Bien que critiqué pour son intransigeance dans la dernière ligne droite des longues et laborieuses négociations sur le programme nucléaire, Laurent Fabius a résumé en deux termes le sens et l’état d’esprit dans lequel il accomplit cette visite: «Le respect et la relance.»
Il s’est dit également porteur d’une invitation de François Hollande à son homologue Hassan Rohani «à se rendre en France, s’il le veut bien, au mois de novembre».
Certes, avec «la nouvelle donne, la levée des sanctions, la France a l’intention, si l’Iran le veut bien, d’être davantage présente dans toute une série de domaines, politiques, économique et culturel», a encore dit Laurent Fabius.
Et, outre la visite d’une importante délégation économique annoncée pour septembre, les constructeurs automobiles français PSA et Renault ainsi que d’autres entreprises de l’Hexagone se préparent à la réouverture du marché iranien. Mais les choses n’en sont pas encore là.
Une visite précédée d'attaques personnelles des conservateurs
Mais ce premier déplacement en Iran d’un ministre français des Affaires étrangères depuis douze ans a toutefois été précédé d’une salve d’attaques personnelles émanant des milieux conservateurs. Opposés à cette visite, ils ont souhaité rappeler à Laurent Fabius l’affaire du sang contaminé à l’époque où il était Premier ministre de François Mitterrand et réclament des dédommagements pour les 300 Iraniens qui ont contracté le sida ou l’hépatite C suite à des transfusions.
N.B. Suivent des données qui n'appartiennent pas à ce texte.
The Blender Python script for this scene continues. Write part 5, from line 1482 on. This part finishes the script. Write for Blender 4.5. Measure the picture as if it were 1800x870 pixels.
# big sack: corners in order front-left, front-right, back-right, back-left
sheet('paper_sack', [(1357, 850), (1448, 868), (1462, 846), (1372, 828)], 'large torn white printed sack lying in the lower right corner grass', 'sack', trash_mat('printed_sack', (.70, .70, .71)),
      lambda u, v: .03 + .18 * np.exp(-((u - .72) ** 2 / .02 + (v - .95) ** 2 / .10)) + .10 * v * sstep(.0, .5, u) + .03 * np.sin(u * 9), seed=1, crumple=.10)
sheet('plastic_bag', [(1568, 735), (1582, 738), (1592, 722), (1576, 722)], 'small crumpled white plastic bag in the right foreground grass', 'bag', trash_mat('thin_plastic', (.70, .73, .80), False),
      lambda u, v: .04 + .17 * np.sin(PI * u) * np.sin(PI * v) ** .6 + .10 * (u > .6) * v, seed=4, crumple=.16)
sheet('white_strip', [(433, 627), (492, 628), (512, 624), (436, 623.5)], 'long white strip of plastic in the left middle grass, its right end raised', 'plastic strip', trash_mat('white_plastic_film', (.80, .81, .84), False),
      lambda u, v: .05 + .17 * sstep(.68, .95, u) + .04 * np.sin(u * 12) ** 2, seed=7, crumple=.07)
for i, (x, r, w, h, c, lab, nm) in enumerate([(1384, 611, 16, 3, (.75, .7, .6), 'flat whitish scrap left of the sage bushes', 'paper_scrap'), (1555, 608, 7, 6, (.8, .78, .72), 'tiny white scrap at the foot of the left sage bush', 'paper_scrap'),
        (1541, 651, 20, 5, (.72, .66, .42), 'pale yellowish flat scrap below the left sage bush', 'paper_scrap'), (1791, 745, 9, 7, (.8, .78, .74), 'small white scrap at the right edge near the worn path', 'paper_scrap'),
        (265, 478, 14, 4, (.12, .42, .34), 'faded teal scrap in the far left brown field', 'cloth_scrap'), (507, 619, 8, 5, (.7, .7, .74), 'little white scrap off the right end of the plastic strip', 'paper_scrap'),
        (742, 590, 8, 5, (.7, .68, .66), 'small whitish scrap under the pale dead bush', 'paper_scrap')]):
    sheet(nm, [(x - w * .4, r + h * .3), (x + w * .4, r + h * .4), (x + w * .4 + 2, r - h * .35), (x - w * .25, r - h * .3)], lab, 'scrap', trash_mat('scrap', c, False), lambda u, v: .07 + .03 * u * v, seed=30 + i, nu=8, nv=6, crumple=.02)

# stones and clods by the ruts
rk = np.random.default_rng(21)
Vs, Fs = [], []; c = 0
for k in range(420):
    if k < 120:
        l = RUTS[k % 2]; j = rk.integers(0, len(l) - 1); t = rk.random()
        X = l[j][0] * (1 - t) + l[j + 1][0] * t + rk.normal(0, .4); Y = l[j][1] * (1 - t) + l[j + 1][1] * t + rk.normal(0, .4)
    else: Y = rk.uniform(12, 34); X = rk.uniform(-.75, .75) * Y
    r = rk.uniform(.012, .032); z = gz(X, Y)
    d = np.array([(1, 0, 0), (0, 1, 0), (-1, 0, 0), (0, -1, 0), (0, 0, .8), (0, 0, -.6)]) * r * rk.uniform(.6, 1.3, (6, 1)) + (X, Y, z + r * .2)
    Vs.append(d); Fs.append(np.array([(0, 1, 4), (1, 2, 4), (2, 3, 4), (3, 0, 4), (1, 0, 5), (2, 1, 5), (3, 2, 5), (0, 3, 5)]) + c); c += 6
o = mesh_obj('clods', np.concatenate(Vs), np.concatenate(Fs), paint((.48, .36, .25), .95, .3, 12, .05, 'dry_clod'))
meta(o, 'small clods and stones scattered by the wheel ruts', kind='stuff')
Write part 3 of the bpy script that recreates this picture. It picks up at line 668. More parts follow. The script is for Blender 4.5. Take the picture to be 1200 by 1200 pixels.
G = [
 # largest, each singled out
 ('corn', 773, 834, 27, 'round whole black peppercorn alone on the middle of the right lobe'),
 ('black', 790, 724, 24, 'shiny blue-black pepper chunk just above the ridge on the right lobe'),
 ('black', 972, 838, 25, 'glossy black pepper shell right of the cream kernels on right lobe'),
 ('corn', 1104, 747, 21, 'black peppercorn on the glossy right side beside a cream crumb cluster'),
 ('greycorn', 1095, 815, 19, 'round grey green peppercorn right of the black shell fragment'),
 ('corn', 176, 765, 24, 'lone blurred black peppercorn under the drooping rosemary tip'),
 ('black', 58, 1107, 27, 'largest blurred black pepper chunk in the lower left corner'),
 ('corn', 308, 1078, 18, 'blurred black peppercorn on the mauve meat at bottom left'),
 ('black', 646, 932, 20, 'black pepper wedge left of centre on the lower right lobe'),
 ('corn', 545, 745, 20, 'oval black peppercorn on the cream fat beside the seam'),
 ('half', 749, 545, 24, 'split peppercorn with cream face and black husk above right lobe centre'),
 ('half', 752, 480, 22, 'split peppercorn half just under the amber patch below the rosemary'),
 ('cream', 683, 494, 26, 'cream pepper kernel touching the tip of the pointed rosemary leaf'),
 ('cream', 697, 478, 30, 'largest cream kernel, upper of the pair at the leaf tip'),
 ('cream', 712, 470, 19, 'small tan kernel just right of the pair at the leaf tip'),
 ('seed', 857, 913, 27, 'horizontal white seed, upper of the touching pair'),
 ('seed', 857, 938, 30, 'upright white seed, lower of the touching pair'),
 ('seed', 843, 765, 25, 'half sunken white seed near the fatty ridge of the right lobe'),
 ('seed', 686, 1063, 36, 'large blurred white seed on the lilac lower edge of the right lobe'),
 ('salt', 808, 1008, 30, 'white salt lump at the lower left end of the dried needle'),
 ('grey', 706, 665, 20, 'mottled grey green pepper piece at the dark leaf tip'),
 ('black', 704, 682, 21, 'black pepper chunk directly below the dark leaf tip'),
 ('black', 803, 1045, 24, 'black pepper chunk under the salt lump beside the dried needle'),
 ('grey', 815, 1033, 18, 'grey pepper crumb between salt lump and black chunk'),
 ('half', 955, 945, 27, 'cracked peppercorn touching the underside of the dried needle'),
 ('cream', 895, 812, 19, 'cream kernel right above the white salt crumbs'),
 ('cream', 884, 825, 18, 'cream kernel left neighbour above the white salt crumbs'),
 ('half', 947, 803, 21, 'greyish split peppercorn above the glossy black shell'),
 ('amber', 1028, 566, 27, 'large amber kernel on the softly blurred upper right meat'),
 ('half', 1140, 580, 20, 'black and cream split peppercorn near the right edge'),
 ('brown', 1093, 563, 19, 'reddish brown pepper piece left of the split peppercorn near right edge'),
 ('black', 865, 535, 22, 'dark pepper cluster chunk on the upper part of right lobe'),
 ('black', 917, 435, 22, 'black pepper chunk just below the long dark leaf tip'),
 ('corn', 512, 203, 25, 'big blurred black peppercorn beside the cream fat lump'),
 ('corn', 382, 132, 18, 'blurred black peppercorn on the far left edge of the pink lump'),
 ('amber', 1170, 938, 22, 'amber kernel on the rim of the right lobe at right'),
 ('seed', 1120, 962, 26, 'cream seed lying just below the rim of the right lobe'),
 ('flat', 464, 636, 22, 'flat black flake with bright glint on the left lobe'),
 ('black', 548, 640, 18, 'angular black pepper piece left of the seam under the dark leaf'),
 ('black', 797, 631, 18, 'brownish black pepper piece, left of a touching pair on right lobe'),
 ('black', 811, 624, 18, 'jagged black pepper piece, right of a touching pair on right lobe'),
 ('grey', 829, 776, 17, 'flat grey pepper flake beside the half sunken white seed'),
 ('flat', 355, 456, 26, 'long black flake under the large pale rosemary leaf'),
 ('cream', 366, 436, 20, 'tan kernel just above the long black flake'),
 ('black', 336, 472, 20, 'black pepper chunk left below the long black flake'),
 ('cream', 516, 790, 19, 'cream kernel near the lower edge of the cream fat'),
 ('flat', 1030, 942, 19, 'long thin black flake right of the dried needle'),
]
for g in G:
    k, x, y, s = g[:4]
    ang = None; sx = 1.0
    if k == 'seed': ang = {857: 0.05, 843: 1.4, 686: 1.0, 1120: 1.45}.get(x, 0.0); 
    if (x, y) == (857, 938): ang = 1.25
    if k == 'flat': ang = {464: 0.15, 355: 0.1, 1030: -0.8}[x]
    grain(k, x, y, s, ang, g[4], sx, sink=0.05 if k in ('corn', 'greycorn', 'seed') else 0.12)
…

D’autres contentieux tels que les ventes d’armes à Saddam Hussein en pleine guerre Irak-Iran, l’asile accordé aux opposants des Moujahidines du peuple sur le sol français ou le contentieux du prêt Eurodif accordé en 1974 à Paris à l’époque du Chah, sont également remontés à la surface laissant penser que le chemin de la normalisation reste semé d’embûches.
Côté français, Laurent Fabius ne s’est pas privé de défendre «l’attitude constante, ferme et constructive de la France dans le but d’empêcher la prolifération nucléaire» et d’insister sur «le respect que "nous" devons aux engagements pris» lors de l’accord conclu avec les 5+1.
De vieux contentieux qui remontent à la surface
Il faut dire que les contentieux ne sont pas à sens unique et que Paris se souvient encore des prises d’otages, dans les années 80, de journalistes et diplomates au Liban par l’organisation du Djihad Islamique, ancêtre de l’actuel Hezbollah et œuvrant déjà pour le compte de Téhéran et Damas à la fois.
En mémoire également, trois vagues d’attentats à Paris qui feront une vingtaine de morts et 400 blessés et une piste menant à Wahid Gordji, traducteur à l’ambassade d’Iran, ainsi que l’assassinat en août 1991 à Suresnes de Chahpour Bakhtiar, dernier Premier ministre du Chah, malgré le déplacement à Téhéran de Roland Dumas, chef de la Diplomatie française à l’époque en mission d’apaisement.
«Nous voulons agir pour un monde plus sûr. L’Iran doit savoir y prendre sa part», a écrit Laurent Fabius dans une tribune parue dans Iran daily le jour même de sa visite. Une manière diplomatique de dire que Paris attend de Téhéran qu’il se conforme à l’accord sur le nucléaire mais aussi d’appuyer la demande de changement d’attitude formulée par le président français au président iranien.
«L’Iran doit être un pays qui apporte des solutions», a déclaré François Hollande devant la presse présidentielle avant cette visite, évoquant le Liban, la Syrie, le Yémen et Bahreïn.
Quatre pays où Téhéran a de l’influence et avec lesquels le guide suprême Ali Khamenei a déjà prévenu qu’il ne changerait pas de politique.